The research team opens their study with the title of the biography of Oracle CEO Larry Ellison, "The difference between God and Larry Ellison: God doesn't think he's Larry Ellison."

It's up for debate whether or not it makes sense that the average CEO of a top American company makes 300 times more than their median-level employee, but new research finds that the more aggressive, self-confident, and narcissistic top executives are the ones that make the most money.

In the study "Narcissistic CEOs and executive compensation," researchers Charles O'Reilly of Stanford University, Bernadette Doerr and Jennifer Chatman of the University of California, Berkley, and David Caldwell of Santa Clara University used employee feedback from 32 of the biggest tech corporations in the U.S. to determine how narcissism affects compensation.

For science's sake, narcissism is defined as "a sense of personal superiority, grandiosity, dominance, and a desire for power," all coupled with low empathy and the tendency to become hostile when confronted with criticism.

The companies analyzed in the study accounted for two-thirds of the revenue in the industry. Only one of the 32 CEOs in the analysis was female, and the CEOs' average age was 51.7.

The researchers reached out to over 600 employees of these companies who were alumni of three West Coast business schools and got 250 employees to agree to participate in their study, for an average of about seven employees from each company.
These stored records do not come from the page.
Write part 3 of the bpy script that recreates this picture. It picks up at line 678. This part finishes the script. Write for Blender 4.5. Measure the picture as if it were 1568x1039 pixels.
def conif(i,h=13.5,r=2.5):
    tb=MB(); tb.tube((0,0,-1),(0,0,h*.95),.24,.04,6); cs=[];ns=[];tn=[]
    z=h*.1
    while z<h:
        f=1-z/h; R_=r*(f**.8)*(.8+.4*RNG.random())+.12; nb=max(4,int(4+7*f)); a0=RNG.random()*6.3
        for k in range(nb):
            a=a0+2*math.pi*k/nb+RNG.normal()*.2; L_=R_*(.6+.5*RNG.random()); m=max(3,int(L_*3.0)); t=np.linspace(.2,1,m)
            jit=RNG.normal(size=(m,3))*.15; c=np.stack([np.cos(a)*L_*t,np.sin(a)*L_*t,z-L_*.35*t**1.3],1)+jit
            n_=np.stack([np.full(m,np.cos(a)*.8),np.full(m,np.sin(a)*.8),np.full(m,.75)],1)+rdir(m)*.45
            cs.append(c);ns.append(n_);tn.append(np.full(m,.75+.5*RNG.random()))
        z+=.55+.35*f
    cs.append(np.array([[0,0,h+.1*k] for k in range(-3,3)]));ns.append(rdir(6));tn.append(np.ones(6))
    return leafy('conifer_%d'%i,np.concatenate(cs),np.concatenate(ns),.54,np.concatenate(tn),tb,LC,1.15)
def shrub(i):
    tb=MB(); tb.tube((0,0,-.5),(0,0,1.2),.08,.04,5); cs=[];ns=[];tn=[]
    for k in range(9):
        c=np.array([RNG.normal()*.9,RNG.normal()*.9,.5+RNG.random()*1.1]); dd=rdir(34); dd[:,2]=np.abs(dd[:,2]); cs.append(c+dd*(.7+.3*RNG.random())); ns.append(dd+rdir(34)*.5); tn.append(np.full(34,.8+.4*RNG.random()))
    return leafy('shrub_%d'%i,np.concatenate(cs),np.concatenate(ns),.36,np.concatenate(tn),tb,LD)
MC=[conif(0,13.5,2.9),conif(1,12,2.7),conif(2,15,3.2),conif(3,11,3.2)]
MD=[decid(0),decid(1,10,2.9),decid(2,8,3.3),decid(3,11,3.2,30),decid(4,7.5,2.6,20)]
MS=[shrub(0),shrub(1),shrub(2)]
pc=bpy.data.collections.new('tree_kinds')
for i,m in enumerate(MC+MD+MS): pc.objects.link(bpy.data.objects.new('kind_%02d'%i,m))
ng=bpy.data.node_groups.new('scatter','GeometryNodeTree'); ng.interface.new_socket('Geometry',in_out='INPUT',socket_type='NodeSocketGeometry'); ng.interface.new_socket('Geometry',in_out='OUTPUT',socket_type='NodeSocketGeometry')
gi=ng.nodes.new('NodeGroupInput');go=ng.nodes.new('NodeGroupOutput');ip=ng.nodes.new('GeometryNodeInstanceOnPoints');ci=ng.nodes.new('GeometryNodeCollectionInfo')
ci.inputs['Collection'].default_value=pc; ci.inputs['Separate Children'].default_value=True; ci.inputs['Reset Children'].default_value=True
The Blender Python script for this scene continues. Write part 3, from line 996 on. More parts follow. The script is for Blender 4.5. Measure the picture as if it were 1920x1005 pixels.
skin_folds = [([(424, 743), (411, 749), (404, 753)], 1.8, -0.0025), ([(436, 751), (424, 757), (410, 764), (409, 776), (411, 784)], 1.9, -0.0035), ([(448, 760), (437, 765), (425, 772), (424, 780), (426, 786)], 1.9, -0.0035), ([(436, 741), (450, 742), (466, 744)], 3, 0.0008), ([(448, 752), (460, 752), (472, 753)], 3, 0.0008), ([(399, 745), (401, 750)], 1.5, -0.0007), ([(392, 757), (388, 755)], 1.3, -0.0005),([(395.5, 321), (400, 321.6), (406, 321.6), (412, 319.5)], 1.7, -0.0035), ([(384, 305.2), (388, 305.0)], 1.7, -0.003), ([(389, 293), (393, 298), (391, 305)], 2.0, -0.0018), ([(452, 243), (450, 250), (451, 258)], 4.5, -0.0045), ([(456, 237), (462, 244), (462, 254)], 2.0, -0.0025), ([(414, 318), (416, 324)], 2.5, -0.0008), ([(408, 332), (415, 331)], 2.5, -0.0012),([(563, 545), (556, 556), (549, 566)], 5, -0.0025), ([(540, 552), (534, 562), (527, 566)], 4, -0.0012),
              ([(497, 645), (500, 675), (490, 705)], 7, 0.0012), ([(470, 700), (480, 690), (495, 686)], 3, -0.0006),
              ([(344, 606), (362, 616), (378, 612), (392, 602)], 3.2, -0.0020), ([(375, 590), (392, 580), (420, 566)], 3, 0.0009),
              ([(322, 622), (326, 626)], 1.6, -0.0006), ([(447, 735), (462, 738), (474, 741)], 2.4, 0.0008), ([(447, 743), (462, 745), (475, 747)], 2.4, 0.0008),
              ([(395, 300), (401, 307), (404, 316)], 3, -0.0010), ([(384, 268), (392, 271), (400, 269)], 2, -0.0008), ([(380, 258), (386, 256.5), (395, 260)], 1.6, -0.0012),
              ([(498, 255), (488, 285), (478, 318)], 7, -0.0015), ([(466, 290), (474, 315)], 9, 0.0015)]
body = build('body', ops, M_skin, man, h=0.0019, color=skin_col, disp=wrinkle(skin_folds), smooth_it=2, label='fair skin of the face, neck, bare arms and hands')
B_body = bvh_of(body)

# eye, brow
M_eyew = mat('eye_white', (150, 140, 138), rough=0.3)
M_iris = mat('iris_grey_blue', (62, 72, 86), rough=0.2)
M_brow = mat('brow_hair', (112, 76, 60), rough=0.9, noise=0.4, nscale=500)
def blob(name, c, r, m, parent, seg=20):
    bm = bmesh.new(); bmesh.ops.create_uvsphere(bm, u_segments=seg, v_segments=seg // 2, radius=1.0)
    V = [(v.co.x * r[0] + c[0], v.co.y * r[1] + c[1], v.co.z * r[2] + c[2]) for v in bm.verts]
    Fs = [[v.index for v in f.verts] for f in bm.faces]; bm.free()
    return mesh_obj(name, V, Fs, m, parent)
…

They had worked an average of seven years at their respective companies, and 34% of the pool were women.

Participants were presented with eight traits of narcissism (e.g. self-centered, arrogant, conceited) and asked to rate their CEO's correlation to them on a scale of 1-7 (1 = very inaccurate, 7 = very accurate). They then used the same scale to analyze their CEOs with the Ten-Item Personality Inventory that measures extroversion and introversion.

The research team also acquired letters to shareholders for the year 2009 when available, as well as transcripts of quarterly earnings calls in which the CEO was present. They put these through a text analysis program to count the number of first-person pronouns, on the assumption that a focus on "I" and "me" rather than "we" and "us" implies being self-centered.

When measuring these findings against compensation, controlling for the fact that CEOs of bigger corporations typically make more than those who don't, the researchers found that there was a significant correlation between CEO compensation and narcissism.

ceo compensation chart

Prof. Charles O'Reilly

They found that, as a group, narcissistic CEOs with high tenure - meaning they'd been at the company for awhile - made an average of $512 million more than their less-narcissistic peers who spent the same amount of time at their companies. And according to the study, narcissists don't get their way from the start - high tenure, high narcissists made $649 million than their lower tenure, narcissistic counterparts, according to the graph to the right.

O'Reilly tells us that low tenure, high narcissism CEOs made less money than low tenure, low narcissism CEOs because, "I suppose you could argue that narcissists, because of their grandiosity, are willing to start lower with the presumption that their brilliance will be recognized over time."

While the researchers did not count the CEOs' age as a factor, the possibility also exists that the low tenured narcissists in question became executives earlier in their careers than their low narcissism counterparts, and were thus worth less.

O'Reilly adds that the pay for narcissists increases sharply over time because "the significantly higher compensation for high-tenured narcissists likely reflects their continued interaction with the board - and the fact that narcissists look for signals that justify their brilliance. In this case, they are likely to demand (and get) more pay."

Most of this money is coming from stock options and grants. High-tenured narcissists have significantly higher share value than high-tenured non-narcissists.

The researchers note that is it possible that over time, a CEO's narcissism could increase, but they are confident in studies that find true narcissism to be a lifelong trait rather than a developed one.

They also acknowledge the possibility that the more positive trait of charisma, which is linked to narcissism, may be what persuades board members to pay these CEOs so lavishly.